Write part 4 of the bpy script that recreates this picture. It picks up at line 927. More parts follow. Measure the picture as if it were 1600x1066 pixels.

--

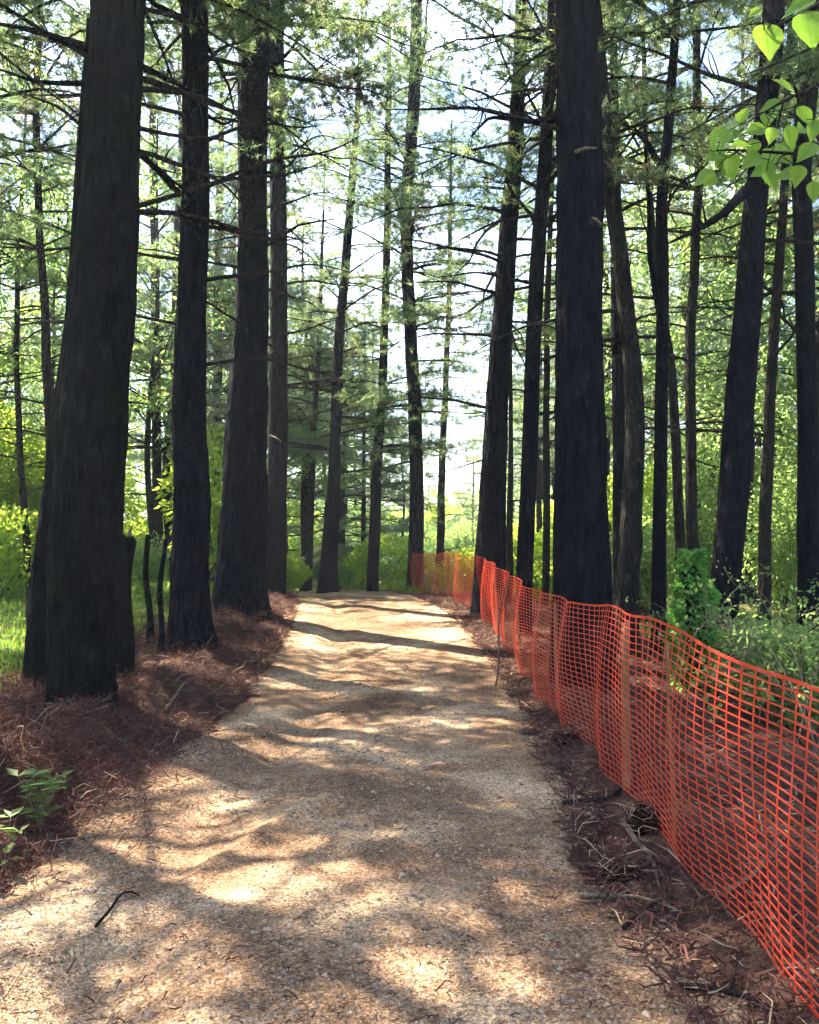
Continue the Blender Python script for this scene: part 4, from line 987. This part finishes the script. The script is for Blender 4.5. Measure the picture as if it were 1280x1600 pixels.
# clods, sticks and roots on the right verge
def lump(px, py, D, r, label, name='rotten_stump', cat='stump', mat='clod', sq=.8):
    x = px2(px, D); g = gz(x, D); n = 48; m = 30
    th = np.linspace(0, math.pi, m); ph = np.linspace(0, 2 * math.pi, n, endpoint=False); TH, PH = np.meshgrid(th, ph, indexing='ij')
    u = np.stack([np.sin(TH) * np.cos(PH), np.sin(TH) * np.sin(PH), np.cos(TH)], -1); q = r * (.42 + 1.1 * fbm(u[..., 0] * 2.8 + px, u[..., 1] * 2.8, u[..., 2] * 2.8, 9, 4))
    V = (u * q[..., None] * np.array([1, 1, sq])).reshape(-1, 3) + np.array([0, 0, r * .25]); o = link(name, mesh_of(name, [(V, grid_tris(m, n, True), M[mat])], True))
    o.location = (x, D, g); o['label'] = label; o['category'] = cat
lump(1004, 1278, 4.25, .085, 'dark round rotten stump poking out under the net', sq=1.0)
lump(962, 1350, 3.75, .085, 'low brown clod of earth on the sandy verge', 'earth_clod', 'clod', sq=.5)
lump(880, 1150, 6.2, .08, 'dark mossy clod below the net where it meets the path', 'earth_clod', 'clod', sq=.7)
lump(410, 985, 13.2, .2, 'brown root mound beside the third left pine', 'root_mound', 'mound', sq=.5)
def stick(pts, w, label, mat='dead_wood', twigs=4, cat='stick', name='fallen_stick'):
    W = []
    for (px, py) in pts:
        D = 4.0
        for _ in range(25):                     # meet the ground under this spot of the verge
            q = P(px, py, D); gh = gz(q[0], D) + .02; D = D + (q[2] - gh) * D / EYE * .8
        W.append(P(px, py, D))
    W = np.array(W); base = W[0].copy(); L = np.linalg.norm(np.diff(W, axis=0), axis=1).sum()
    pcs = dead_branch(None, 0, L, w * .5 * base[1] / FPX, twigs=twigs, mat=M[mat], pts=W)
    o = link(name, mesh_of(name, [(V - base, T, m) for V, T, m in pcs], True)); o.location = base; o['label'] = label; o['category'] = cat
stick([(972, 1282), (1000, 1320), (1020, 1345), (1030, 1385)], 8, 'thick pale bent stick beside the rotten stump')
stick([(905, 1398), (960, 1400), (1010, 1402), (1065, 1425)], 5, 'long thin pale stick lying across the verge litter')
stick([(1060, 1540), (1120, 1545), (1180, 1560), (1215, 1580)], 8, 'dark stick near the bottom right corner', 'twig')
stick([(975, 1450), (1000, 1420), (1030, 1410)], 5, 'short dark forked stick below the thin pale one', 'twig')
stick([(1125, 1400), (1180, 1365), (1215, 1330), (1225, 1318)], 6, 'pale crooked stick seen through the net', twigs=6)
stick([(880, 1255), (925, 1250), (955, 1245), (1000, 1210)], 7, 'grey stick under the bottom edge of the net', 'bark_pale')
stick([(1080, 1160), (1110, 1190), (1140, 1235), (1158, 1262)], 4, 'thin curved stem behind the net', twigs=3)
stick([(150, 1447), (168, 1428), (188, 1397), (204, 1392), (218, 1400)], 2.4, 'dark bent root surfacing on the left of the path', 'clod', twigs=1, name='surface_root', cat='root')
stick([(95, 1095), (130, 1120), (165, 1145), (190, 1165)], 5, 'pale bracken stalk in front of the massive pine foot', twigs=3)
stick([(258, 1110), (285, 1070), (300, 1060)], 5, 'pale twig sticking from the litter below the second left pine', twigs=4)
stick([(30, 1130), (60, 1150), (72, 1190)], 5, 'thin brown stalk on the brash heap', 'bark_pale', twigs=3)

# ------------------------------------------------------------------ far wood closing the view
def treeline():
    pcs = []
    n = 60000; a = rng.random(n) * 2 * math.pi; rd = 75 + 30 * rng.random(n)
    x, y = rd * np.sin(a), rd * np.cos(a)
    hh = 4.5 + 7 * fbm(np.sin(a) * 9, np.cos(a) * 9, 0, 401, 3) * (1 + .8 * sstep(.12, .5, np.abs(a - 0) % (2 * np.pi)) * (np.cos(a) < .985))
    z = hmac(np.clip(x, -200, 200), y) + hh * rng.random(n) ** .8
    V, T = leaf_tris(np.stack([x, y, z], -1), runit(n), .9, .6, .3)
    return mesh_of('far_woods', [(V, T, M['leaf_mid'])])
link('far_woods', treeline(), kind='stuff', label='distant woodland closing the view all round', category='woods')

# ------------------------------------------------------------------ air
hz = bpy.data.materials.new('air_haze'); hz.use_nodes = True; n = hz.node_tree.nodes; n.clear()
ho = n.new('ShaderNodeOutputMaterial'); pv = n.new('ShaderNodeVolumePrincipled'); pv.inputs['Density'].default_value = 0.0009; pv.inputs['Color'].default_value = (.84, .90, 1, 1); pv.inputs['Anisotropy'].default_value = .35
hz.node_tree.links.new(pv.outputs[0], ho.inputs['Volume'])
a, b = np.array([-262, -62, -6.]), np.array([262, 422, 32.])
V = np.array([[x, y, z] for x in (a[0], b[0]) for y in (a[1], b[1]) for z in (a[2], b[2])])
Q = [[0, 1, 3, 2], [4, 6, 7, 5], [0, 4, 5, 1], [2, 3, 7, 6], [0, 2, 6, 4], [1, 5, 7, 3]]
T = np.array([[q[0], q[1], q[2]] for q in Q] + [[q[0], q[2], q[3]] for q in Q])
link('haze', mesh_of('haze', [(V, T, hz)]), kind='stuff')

**Work to do**
Copy all lines of the material above where the string "part" occurs.

**The answer**
Write part 4 of the bpy script that recreates this picture. It picks up at line 927. More parts follow. Measure the picture as if it were 1600x1066 pixels.
Continue the Blender Python script for this scene: part 4, from line 987. This part finishes the script. The script is for Blender 4.5. Measure the picture as if it were 1280x1600 pixels.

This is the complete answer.